Una intervención episcopal de una cofradía es cosa seria. Supone dejar en suspenso los órganos de gobierno habituales, que quedan supeditados a un gestor que debe velar por los intereses de la hermandad, limar asperezas y conseguir que la hermandad sea eso, una hermandad. Estas decisiones se fundamentan -o al menos así debe ser- en dos condicionantes: la medida debe ser limitada en el tiempo y la actuación de la gestora tiene que estar regida por la ecuanimidad.

Hay que reconocer que en un mundo ideal no serían necesarias las intervenciones. En otro menos ideal, pero aceptable, estas serían rápidas, efectivas y neutrales. Sin embargo, estamos en Málaga y la realidad es la que es. No podemos contar todas las intervenciones en las cofradías por éxitos y es algo que no nos podemos permitir. El trauma que supone esta decisión para una cofradía exige alcanzar sus objetivos.

Zamarrilla es un ejemplo de la falta de efectividad de una medida que es extrema. Que no es el último recurso pero que, por lo menos, debe ser el penúltimo. Seis años después de que fueran suspendidos sus órganos de gobierno, la hermandad sigue dividida de forma profunda y con una fuerte contestación interna a una gestión que no ha calado.

El último ejemplo de esta situación fue el cabildo celebrado hace dos semanas y en el que se iba a votar la adaptación de los estatutos a las reglas diocesanas. No consiguió apoyo suficiente de los hermanos, con 53 a favor y 41 en blanco. La división se hace más patente si se atienden a los rumores, que hablan de tres posibles candidatos ante la inminencia de una convocatoria electoral. No uno ni dos. Tres. No se puede hablar de unidad, sino de ruptura.

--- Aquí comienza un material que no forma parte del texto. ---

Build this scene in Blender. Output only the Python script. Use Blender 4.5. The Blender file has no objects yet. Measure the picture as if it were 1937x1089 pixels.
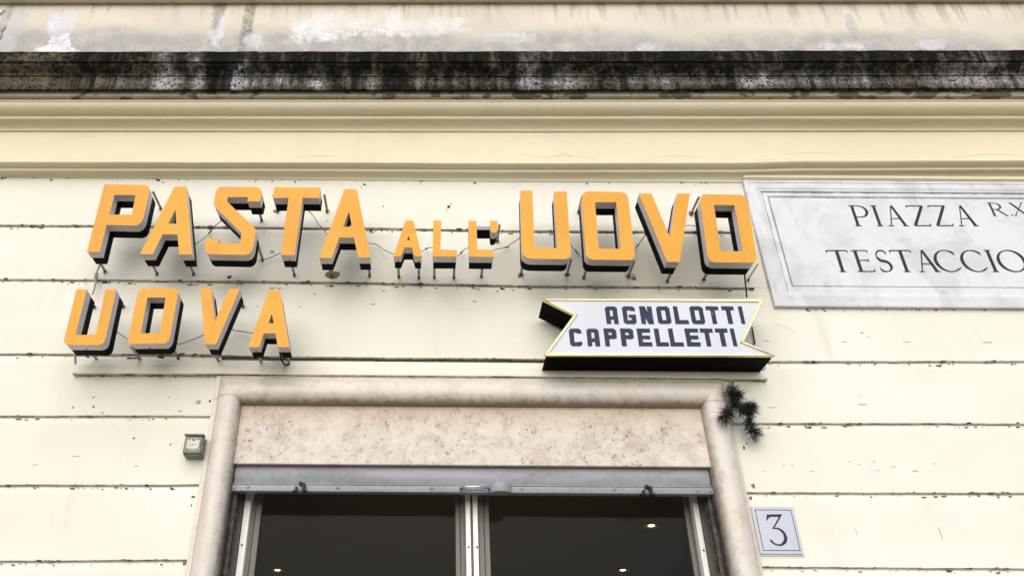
import bpy, bmesh, math, random
import numpy as np
from mathutils import Vector, Matrix, noise as mnoise
R = math.radians
random.seed(11)
S = bpy.context.scene

# ------------------------------------------------------------------ camera
F = 1500.0                       # focal length in photo pixels (photo is 1937 wide)
W, H = 1937.0, 1089.0
DIST, EYE = 3.35, 1.6            # metres from the facade, eye height
PX = 815.0                       # principal point: the photo is cropped, so its centre is not the lens axis
_up = Vector((17.0, 2443.0, -F)).normalized()          # vertical direction seen in camera axes
_h = Vector((1.0, -0.007, 0.0)); _h.z = -(_up.x*_h.x + _up.y*_h.y)/_up.z; _h.normalize()
_n = _up.cross(_h)                                        # into the wall
CAM = Vector((0.0, -DIST, EYE))
def cam2w(v): return Vector((_h.dot(v), _n.dot(v), _up.dot(v)))
cam_d = bpy.data.cameras.new('camera'); cam = bpy.data.objects.new('camera', cam_d)
S.collection.objects.link(cam); S.camera = cam
cam_d.sensor_fit = 'HORIZONTAL'; cam_d.sensor_width = 36.0; cam_d.lens = 36.0*F/W; cam_d.shift_x = (W/2-PX)/W
cam_d.clip_start = 0.05; cam_d.clip_end = 2000
cx, cy, cz = cam2w(Vector((1,0,0))), cam2w(Vector((0,1,0))), cam2w(Vector((0,0,1)))
cam.matrix_world = Matrix(((cx.x,cy.x,cz.x,CAM.x),(cx.y,cy.y,cz.y,CAM.y),(cx.z,cy.z,cz.z,CAM.z),(0,0,0,1)))

# ------------------------------------------------------------------ sky, sun, exposure
SUN_EL, SUN_AZ = 33.0, -10.0     # azimuth from the facade's outward normal, negative = from the left
wd = bpy.data.worlds.new('World'); S.world = wd; wd.use_nodes = True
nt = wd.node_tree; bg = nt.nodes['Background']
sk = nt.nodes.new('ShaderNodeTexSky'); sk.sky_type = 'NISHITA'; sk.sun_disc = False
sk.sun_elevation = R(SUN_EL); sk.sun_rotation = R(180+SUN_AZ*-1)
sk.air_density = 1.0; sk.dust_density = 0.6; sk.ozone_density = 1.0
nt.links.new(sk.outputs[0], bg.inputs[0]); bg.inputs[1].default_value = 0.105
sl = bpy.data.lights.new('sun', 'SUN'); sl.energy = 1.5; sl.angle = R(76); sl.color = (1.0, 0.90, 0.78)
sun = bpy.data.objects.new('sun', sl); S.collection.objects.link(sun)
sdir = Vector((math.sin(R(SUN_AZ))*math.cos(R(SUN_EL)), -math.cos(R(SUN_AZ))*math.cos(R(SUN_EL)), math.sin(R(SUN_EL))))
sun.rotation_euler = sdir.to_track_quat('Z', 'Y').to_euler(); sun.location = sdir*20
S.view_settings.view_transform = 'Standard'; S.view_settings.look = 'None'
S.view_settings.exposure = 0.93; S.view_settings.gamma = 1; S.view_settings.use_curve_mapping = False

# ------------------------------------------------------------------ helpers
def at(px, py, d=0.0):
    """world point that lies d metres in front of the facade plane, seen at photo pixel px,py"""
    v = cam2w(Vector((px - PX, -(py - H/2), -F)))
    t = (-d - CAM.y)/v.y
    return CAM + v*t
def at_z(px, py, z):
    v = cam2w(Vector((px - PX, -(py - H/2), -F)))
    return CAM + v*((z - CAM.z)/v.z)
def zoom(s, ox, oy): return lambda p: (ox + p[0]/s, oy + p[1]/s)

def link(o, parent=None):
    S.collection.objects.link(o)
    if parent is not None:
        o.parent = parent
        o.matrix_parent_inverse = parent.matrix_world.inverted()
    return o
def tag(o, label=None, cat=None, group=None, kind=None):
    if label: o['label'] = label
    if cat: o['category'] = cat
    if group: o['group'] = group
    if kind: o['kind'] = kind
    return o
def thing(name, label, cat, loc, group=None):
    o = bpy.data.objects.new(name, None); o.empty_display_size = .05
    o.location = loc; o.matrix_world = Matrix.Translation(loc)
    S.collection.objects.link(o)
    return tag(o, label, cat, group)
def obj(name, bm, mat, parent=None, smooth=None, attr=None):
    bmesh.ops.recalc_face_normals(bm, faces=bm.faces[:])
    me = bpy.data.meshes.new(name); bm.to_mesh(me); bm.free()
    mats = mat if isinstance(mat, (list, tuple)) else [mat]
    for m in mats: me.materials.append(m)
    if smooth is not None:
        me.polygons.foreach_set('use_smooth', [True]*len(me.polygons))
        me.set_sharp_from_angle(angle=R(smooth))
    return link(bpy.data.objects.new(name, me), parent)

def box(bm, x0, x1, y0, y1, z0, z1, mi=0):
    vs = [bm.verts.new((x, y, z)) for z in (z0, z1) for y in (y0, y1) for x in (x0, x1)]
    fs = [(0,1,3,2),(4,6,7,5),(0,4,5,1),(1,5,7,3),(3,7,6,2),(2,6,4,0)]
    out = []
    for f in fs:
        fc = bm.faces.new([vs[i] for i in f]); fc.material_index = mi; out.append(fc)
    return out
def bbox(x0, x1, y0, y1, z0, z1, bev=0.0, seg=2):
    bm = bmesh.new(); box(bm, x0, x1, y0, y1, z0, z1)
    if bev: bmesh.ops.bevel(bm, geom=bm.edges[:], offset=bev, segments=seg, affect='EDGES', profile=.5)
    return bm
def tube(bm, pts, r, n=6, cap=True):
    pts = [Vector(p) for p in pts]; rings = []
    for i, p in enumerate(pts):
        a = pts[max(i-1, 0)]; b = pts[min(i+1, len(pts)-1)]
        t = (b-a).normalized(); u = t.cross(Vector((0.31, .2, 1))).normalized(); w = t.cross(u)
        rr = r[i] if isinstance(r, (list, tuple)) else r
        rings.append([bm.verts.new(p + (u*math.cos(k*2*math.pi/n) + w*math.sin(k*2*math.pi/n))*rr) for k in range(n)])
    for i in range(len(rings)-1):
        for k in range(n):
            bm.faces.new((rings[i][k], rings[i][(k+1) % n], rings[i+1][(k+1) % n], rings[i+1][k]))
    if cap:
        bm.faces.new(rings[0][::-1]); bm.faces.new(rings[-1])
def lathe(bm, prof, c, axis_y=True, n=20, closed=True):
    """prof: (radius, depth) pairs, turned about the facade normal through c (depth grows toward the viewer)"""
    rings = []
    for r, d in prof:
        rings.append([bm.verts.new((c[0]+r*math.cos(2*math.pi*k/n), c[1]-d, c[2]+r*math.sin(2*math.pi*k/n))) for k in range(n)])
    for a, b in zip(rings[:-1], rings[1:]):
        for k in range(n): bm.faces.new((a[k], a[(k+1) % n], b[(k+1) % n], b[k]))
    if closed: bm.faces.new(rings[-1])
def poly(bm, loops, d, mi=0, plane=True):
    """fill loops (outer + holes) of (x,z) at depth d"""
    es, vl = [], []
    for lp in loops:
        vs = [bm.verts.new((x, -d, z)) for x, z in lp]; vl.append(vs)
        for i in range(len(vs)): es.append(bm.edges.new((vs[i], vs[(i+1) % len(vs)])))
    r = bmesh.ops.triangle_fill(bm, edges=es, use_beauty=True, use_dissolve=False, normal=(0,-1,0))
    for f in r['geom']:
        if isinstance(f, bmesh.types.BMFace): f.material_index = mi
    return vl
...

Aquí hay algo que falla. Seis años para esto. Es demasiado castigo para encontrarse en el mismo punto que cuando se decidió la intervención en diciembre de 2005. Parece que se está siguiendo el mismo camino del Rocío, donde los problemas actuales son herederos de heridas que no se terminaron de curar cuando el Obispado intervino hace una década para poner paz.

El problema no es nuevo ni, desgraciadamente, desaparecerá. Escuchar, hablar y consensuar son tres aspectos que deben ser claves en una hermandad. Es el único camino para salir de una intervención. Seis años y no sacar adelante una votación sencilla es una muestra clara de fracaso. Toca ser valientes y pensar qué se ha hecho mal.